Saturday, October 11, 2008

Your Own Worst Enemy

Lately I've been reading and thinking a lot about living a more organized and purposeful life, and one of the books that crossed my path was Your Own Worst Enemy: Breaking the Habit of Adult Underachievement (Ken Christian, 2002). Without going into a lot of angsty detail, I'll just say that I've felt like an underachiever ever since I graduated from college, oh, 15 years ago now.
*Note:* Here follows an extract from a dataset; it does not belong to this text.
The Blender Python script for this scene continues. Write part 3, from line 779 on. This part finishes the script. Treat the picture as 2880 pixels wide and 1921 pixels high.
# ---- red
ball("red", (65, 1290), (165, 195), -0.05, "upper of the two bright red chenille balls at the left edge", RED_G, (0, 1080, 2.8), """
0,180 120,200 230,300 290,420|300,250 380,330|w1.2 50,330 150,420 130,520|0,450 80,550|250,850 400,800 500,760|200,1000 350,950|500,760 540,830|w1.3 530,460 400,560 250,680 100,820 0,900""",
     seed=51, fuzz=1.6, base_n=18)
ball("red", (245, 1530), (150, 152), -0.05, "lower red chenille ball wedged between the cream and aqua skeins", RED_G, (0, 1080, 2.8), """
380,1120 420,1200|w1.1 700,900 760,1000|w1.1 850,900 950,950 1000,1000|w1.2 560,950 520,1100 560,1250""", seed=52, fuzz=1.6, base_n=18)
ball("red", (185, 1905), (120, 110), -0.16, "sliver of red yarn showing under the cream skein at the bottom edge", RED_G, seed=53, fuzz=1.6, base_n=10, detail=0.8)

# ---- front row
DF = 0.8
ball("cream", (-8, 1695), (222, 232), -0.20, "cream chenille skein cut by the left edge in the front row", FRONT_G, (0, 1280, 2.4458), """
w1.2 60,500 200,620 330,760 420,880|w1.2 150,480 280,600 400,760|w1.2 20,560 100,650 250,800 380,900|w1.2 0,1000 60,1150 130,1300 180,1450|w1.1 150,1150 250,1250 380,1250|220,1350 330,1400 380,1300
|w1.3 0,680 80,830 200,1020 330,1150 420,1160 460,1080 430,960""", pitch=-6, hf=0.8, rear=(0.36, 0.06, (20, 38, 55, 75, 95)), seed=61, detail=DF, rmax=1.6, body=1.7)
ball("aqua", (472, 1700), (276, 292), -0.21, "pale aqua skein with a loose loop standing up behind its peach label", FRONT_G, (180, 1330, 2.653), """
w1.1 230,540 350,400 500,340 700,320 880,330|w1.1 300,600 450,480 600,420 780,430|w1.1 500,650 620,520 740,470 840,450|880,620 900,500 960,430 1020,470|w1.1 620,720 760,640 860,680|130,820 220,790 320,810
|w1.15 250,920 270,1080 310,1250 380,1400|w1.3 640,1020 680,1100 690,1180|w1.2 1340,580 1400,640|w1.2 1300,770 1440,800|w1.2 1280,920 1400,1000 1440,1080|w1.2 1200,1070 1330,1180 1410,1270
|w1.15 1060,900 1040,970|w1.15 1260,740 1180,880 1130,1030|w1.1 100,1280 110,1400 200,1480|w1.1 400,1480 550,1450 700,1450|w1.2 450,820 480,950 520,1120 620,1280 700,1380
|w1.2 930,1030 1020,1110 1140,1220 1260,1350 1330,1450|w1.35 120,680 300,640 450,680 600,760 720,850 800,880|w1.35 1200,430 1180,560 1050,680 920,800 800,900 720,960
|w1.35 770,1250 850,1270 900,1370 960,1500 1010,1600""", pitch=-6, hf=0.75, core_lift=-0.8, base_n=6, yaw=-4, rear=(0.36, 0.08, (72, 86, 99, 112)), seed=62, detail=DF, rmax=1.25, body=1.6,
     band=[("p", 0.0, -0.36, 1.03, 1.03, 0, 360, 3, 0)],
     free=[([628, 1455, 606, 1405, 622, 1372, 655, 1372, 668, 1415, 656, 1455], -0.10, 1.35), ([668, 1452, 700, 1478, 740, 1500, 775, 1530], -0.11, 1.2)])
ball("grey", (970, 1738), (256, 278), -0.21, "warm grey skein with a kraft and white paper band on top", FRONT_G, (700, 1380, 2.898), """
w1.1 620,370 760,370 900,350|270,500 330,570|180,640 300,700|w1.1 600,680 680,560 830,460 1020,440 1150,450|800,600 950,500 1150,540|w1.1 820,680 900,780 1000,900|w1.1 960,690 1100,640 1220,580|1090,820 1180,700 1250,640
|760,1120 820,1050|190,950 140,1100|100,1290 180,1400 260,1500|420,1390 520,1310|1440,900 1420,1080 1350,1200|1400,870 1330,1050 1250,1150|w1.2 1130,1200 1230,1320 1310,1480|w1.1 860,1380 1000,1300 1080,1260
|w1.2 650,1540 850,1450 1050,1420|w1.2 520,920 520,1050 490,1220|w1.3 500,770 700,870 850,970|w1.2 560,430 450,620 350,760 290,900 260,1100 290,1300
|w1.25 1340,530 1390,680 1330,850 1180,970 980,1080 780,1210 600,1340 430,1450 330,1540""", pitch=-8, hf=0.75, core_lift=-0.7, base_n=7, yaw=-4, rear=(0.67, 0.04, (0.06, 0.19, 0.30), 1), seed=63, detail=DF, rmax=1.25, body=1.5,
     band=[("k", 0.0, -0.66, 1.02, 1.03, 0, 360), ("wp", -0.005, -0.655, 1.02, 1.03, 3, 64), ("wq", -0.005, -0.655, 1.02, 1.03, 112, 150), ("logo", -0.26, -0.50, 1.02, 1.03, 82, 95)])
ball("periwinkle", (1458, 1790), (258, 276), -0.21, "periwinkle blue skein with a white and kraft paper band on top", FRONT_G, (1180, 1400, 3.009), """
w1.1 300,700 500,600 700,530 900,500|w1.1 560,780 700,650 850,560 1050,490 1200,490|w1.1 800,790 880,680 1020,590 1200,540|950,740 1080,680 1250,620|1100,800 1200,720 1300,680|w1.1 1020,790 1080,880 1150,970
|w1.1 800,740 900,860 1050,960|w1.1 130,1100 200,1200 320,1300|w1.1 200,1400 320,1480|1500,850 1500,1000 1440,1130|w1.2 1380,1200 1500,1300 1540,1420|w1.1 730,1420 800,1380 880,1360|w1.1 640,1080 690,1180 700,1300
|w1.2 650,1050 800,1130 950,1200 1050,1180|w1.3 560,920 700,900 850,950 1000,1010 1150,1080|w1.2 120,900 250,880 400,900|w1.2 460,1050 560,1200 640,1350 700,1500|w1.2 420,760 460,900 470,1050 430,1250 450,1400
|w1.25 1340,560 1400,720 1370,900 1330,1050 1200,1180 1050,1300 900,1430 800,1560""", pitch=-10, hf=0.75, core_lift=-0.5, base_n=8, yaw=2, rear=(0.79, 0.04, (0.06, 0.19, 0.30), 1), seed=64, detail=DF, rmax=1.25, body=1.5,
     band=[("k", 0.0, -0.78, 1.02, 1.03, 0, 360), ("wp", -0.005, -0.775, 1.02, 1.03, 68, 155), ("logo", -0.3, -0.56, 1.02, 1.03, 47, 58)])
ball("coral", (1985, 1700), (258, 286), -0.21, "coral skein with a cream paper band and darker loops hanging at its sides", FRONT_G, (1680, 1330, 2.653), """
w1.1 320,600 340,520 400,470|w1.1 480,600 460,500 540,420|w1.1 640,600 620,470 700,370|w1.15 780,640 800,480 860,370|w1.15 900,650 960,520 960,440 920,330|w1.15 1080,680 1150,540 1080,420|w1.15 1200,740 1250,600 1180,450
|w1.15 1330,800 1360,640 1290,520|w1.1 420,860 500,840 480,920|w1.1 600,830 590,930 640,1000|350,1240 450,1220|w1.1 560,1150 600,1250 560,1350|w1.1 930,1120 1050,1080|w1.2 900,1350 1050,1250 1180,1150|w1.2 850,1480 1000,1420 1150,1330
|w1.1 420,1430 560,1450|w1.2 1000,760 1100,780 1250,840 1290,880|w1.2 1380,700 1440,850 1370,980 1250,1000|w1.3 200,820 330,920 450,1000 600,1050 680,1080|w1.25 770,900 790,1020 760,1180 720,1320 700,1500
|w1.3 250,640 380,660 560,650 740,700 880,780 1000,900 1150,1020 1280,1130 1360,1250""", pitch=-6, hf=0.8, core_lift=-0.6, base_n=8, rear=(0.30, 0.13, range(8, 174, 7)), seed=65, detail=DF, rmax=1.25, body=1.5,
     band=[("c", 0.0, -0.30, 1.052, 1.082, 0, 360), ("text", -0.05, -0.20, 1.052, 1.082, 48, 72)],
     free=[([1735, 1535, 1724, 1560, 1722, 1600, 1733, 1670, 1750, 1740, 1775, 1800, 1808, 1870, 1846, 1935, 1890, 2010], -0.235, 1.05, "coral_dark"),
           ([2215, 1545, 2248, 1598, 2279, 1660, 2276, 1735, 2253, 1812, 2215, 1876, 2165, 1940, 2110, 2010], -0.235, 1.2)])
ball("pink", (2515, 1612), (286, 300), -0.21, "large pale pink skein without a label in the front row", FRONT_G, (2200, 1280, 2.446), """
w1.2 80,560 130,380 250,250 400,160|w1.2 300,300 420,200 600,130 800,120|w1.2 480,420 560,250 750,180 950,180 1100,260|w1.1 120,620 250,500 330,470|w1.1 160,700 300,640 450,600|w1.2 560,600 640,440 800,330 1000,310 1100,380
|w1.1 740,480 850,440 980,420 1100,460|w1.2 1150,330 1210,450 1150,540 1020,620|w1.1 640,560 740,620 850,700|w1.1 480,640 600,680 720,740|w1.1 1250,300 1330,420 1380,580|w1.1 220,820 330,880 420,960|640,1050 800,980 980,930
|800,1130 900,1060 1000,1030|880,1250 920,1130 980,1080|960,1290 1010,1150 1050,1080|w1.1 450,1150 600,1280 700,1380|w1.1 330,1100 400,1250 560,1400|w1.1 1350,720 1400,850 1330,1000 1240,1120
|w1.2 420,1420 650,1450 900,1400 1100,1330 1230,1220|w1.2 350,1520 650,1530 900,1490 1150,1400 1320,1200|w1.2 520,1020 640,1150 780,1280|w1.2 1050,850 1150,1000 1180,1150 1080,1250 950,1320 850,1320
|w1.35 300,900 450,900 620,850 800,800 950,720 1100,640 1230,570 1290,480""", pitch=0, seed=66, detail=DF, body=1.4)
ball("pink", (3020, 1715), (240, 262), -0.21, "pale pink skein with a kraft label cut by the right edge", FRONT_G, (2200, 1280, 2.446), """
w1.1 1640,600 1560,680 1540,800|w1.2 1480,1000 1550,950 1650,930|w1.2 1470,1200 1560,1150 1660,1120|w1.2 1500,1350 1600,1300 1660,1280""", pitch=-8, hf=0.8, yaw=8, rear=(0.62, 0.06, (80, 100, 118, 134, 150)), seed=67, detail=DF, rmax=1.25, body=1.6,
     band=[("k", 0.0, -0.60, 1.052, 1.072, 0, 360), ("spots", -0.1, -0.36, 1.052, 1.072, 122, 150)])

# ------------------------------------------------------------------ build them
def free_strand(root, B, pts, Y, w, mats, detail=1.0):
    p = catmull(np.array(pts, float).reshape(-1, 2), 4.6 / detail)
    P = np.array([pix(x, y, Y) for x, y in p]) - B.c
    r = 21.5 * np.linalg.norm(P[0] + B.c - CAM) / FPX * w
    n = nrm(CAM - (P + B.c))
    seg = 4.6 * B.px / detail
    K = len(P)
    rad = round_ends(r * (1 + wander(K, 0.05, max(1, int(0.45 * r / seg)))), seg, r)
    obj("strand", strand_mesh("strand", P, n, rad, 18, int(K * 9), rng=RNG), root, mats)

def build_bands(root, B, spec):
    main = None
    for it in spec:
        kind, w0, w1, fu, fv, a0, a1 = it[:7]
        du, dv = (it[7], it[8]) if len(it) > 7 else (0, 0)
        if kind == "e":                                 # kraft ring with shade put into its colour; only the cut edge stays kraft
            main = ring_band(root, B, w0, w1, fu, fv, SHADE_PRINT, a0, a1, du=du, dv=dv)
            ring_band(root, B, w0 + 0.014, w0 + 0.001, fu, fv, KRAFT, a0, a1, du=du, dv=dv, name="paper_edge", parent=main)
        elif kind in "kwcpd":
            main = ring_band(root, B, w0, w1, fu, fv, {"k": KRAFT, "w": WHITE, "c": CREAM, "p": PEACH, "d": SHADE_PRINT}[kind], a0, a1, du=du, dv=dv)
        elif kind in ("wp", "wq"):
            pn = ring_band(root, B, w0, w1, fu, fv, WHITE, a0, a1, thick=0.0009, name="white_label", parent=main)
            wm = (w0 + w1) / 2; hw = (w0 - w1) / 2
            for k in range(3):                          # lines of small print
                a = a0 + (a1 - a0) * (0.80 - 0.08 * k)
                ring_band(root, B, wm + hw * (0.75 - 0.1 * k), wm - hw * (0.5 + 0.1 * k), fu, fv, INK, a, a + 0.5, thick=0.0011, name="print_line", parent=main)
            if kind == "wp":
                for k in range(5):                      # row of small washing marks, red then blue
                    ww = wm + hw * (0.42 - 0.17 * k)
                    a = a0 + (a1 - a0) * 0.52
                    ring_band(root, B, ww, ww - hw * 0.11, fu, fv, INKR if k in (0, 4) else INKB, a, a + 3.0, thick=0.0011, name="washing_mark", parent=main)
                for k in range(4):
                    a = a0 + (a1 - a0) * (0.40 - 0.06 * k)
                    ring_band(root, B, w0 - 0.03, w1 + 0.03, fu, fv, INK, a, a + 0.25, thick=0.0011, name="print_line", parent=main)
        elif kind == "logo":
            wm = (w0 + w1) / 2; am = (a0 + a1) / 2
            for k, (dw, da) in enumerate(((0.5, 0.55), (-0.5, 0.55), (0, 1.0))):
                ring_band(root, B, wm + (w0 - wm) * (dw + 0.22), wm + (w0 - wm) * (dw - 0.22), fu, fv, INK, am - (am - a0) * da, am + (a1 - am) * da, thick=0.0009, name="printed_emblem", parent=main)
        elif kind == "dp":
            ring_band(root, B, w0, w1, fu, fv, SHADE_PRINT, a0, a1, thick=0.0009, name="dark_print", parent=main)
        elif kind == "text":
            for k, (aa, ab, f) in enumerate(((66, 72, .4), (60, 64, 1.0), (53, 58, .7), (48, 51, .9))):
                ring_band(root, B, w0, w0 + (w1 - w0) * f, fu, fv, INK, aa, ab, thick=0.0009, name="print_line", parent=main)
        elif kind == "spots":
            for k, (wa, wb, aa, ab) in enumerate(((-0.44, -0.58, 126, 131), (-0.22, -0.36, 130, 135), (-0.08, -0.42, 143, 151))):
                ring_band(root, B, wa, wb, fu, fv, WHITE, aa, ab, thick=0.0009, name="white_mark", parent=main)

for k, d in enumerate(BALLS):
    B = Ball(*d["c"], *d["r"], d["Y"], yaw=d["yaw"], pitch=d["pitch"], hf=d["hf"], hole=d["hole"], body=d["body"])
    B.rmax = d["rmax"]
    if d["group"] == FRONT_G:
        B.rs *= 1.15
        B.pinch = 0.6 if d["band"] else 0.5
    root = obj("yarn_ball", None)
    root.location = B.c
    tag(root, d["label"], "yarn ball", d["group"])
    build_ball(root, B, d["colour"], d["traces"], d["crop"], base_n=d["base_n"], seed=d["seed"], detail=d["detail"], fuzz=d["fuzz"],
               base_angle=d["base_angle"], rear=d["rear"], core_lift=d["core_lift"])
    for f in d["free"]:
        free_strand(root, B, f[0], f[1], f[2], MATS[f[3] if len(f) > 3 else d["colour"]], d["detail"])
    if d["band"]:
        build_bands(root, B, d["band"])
Reading this book was reassuring, because it helped me see my struggles as A) not that uncommon for someone with my personality and talents, and b) possible to overcome.
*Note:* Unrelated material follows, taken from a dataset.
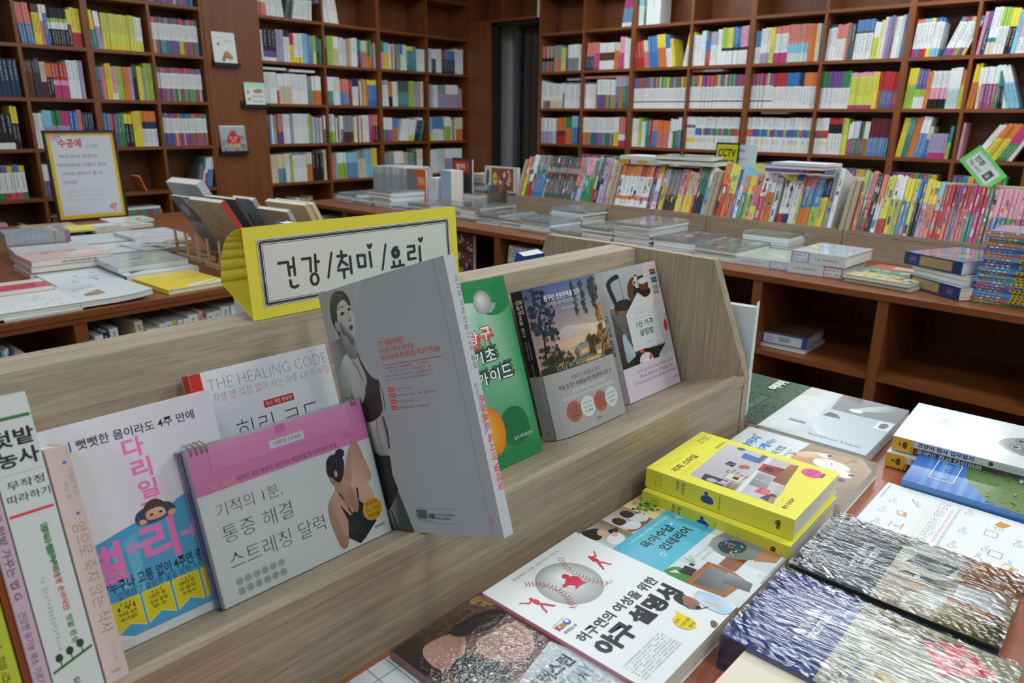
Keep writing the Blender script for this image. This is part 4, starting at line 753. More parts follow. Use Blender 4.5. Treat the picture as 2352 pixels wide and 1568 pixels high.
P.poly([(62, 80), (110, 78), (135, 78), (100, 57), (0, 57), (0, 60)], '#2a2422'); P.ell(70, 56, 39, 24, '#141518', '#2a2c30'); P.ell(70, 60, 20, 14, '#c7ccd6', '#e4e6ec')
for a, e, f_ in ((62, 78, 3), (84, 64, .5), (56, 54, 2.2), (78, 52, 1)): P.ell(a, e, 7, 3.2, '#cf3a2e', '#e66a4c', rot=f_)
P.poly([(84, 178.5), (127, 148.5), (129, 82), (41, 80.5), (40, 146)], '#d3d9dc')
P.text('초보 혼족을 위한', 65, 149, 92, 153, '#7a8086', -.01); P.text('살림의 요령, 삶의 기술', 61, 141, 108, 145.5, '#7a8086', -.01); P.rect(55, 134, 115, 134.5, '#9aa0a6')
P.text('1인 가구', 62, 118.5, 112, 129, '#23262c', .01); P.text('살림법', 67, 103, 106, 114.5, '#23262c', .01); P.text('공아연 지음', 80, 88, 96, 91, '#5a5f64', 0)
P.rect(0, 0, 152, 58, '#d9cfdc', right='#cfc6d4'); P.text('스마트한 살림 지식을 전하는 트위터리안 \'세송\'의', 35, 43, 142, 49, '#3f3642', 0); P.text('혼자서도 잘 사는 ', 42, 33.5, 82, 39.5, '#3f3642', .01); P.text('1인 가구 살림법 150', 84, 33.5, 140, 39.5, '#c4434e', .01); P.text('집 구하기부터 살림, 인테리어, 범죄 예방 안전 수칙까지!', 24, 24, 150, 30, '#3f3642', .005); P.text('K글로리아', 138, 12, 150, 16, '#23262c', .02)
S = Print(); S.rect(0, 0, 22, 226, '#d8dde0'); S.rect(0, 0, 22, 58, '#d9cfdc'); S.text('초보 혼족을 위한', 13, 208, 50, 211.5, '#8a9096', -.01, rot=-90); S.text('살림의 요령 삶의 기술', 7, 208, 50, 211.5, '#8a9096', -.01, rot=-90) ; S.rect(5, 158, 17, 158.5, '#9aa0a6'); S.text('1인 가구 살림법', 7, 152, 76, 159.5, '#23262c', .02, rot=-90)
OM_ = frameM(O4+UU*.966+NP*.040+UP*.0006, (UU+NP*.02), UP, (NP-UU*.02))
book('white-spined household paperback with a chair photo and a house-shaped label', OM_, .154, .226, .021, '#c9cdd0', '#d8dde0', '#d8dde0', front=P, sprint=S, mt=GLOSSY2)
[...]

Basically, I'd gotten into a pattern where after I graduated I wasn't really sure what I wanted to do, or even how to know if I was doing it well, without the obvious measures you get in school (or that I might've gotten if I'd gone into a field with clear milestones, like academia or the military, where I could've pursued tenure or promotions the way I aimed to be valedictorian in high school or to graduate with honors from college). So I found jobs that paid the bills and told myself all kind of stories. I was "finding myself," and when I was 25 or 26, I felt like I had infinite time to weigh every possible option. Or I made a sort of virtue of staying out of the rat race, and once I got into my slacker pattern, I didn't try my best because it protected me from the possibility of failure.
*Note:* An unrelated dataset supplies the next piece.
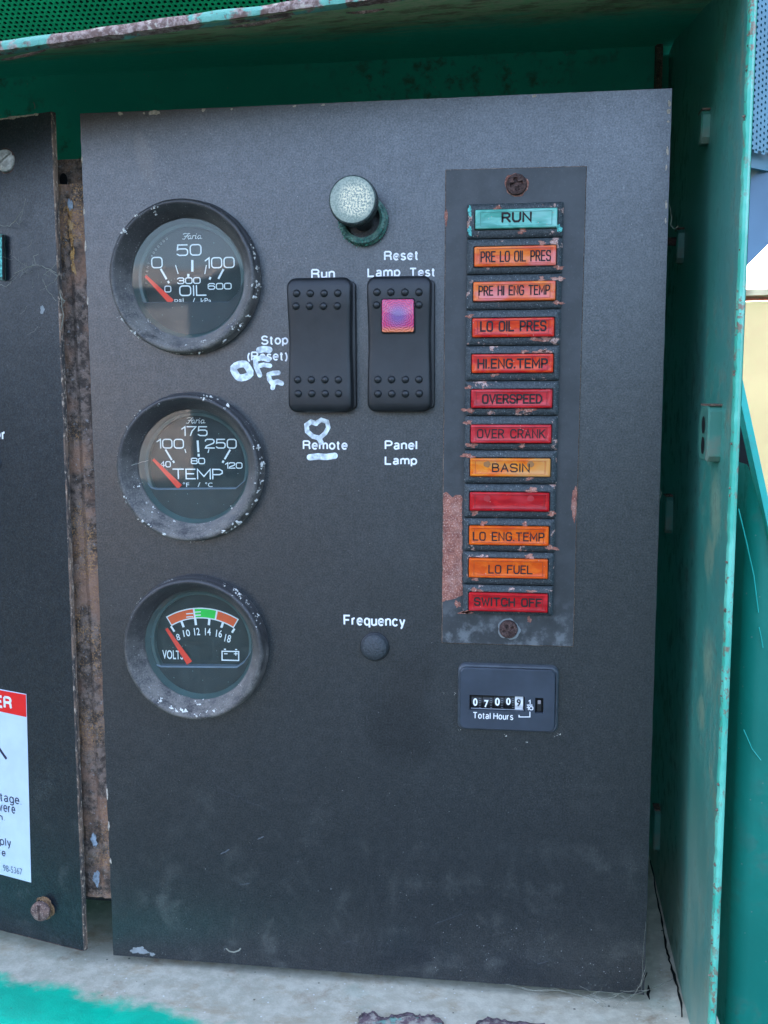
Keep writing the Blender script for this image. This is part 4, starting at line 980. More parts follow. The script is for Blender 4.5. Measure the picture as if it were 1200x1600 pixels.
# ================================================================== PUSH KNOB
kb = thing('push_knob', 'round verdigris covered push knob standing out above the two switches', 'knob', at(568, 345, 0)); c = kb.location
g = G(); g.lathe([(.0095, 0), (.0100, -.0006), (.0098, -.0016), (.0088, -.0022), (.0088, -.0030), (.0094, -.0034), (.0094, -.0046), (.0082, -.0052), (.0072, -.0046), (.0070, -.003)], c, 64, False)
for i, v in enumerate(g.v):
    d = v-c; v += Vector((d.x, 0, d.z)).normalized()*.00018*mnoise.noise(Vector((d.x*900, d.y*900, d.z*900)))
obj('collar', g, M['brass'], kb, 40)
g = G(); n = 44     # knurled ring
for k in range(n):
    a = 2*math.pi*k/n; p = Vector((c.x+.0092*math.cos(a), -.0040, c.z+.0092*math.sin(a))); g.lathe([(.00042, .0006), (.00042, -.0009), (.0001, -.0011)], p, 6)
obj('knurling', g, M['brass'], kb, 0)
g = G(); g.lathe([(.0042, 0), (.0042, -.012)], c, 32, True); obj('stem', g, M['rubber2'], kb, 40)
kc = at(550.5, 312, -.0165); kr = 37*PX*.96
g = G(); cc = Vector((c.x, 0, c.z)); cc = Vector((kc.x, 0, kc.z))
g.lathe([(.004, -.0085), (kr-.0006, -.0095), (kr, -.0105), (kr, -.0155), (kr-.0001, -.0163), (kr-.0006, -.0167)], cc, 72, False)
obj('knob_skirt', g, mat_plain('dark_knob_side', (.05, .07, .065, 1), .45, .5, 0, .5, 500, .0003), kb, 40)
g = G(); g.lathe([(kr-.0006, -.0167), (kr-.0010, -.0169), (kr*.5, -.0171), (.0001, -.01715)], cc, 72, True); obj('knob_face', g, M['knobface'], kb, 40, org=Vector((kc.x, -.0165, kc.z)))
g = G(); n = 60
for k in range(n):
    a = 2*math.pi*k/n; p = Vector((kc.x+kr*math.cos(a), -.0130, kc.z+kr*math.sin(a))); g.box(p.x-.00016, p.x+.00016, -.0155, -.0108, p.z-.00016, p.z+.00016)
obj('grip_ribs', g, M['rubber2'], kb, 0)
g = G(); r0 = random.Random(8)
for k in range(150):
    a = math.radians(r0.gauss(-70, 55)); r_ = .0097+r0.gauss(0, .0004); crumb(g, (c.x+r_*math.cos(a), -r0.uniform(.0002, .0035), c.z+r_*math.sin(a)), r0.uniform(.0001, .0003), r0)
obj('corrosion_crumbs', g, mat_plain('green_corrosion', (.10, .36, .27, 1), .9, .2, 0, .5, 2500), kb, 0, kind='stuff')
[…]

In a way, this book was for people at the start of a journey I've already begun--finishing my first manuscript was a giant step away from my slacker past. Now that I'm on my fourth book, well, I still haven't reached the obvious success milestone of publication, but I've proven that I'm capable of working hard, using my talents, and finishing what I started. I needed the reminder that that's valuable in itself. Also, looking at my former self-defeating self helped me see how I got there, and how I might apply some of what I learned from finishing manuscripts to the rest of my life (and, for that matter, how I might take a more focused approach to my writing).

2 comments:

Lori said...

This book sounds very interesting.
I recognize myself in your story. I don't try too hard. I'm afraid of failure. I am now working on finishing my first novel. I hope it's out of my head by the end of this year.

Susanna Fraser said...

Good luck with your novel!

Not trying too hard to avoid failure is a very common pattern. That's one thing I enjoyed about the book--realizing it wasn't just me.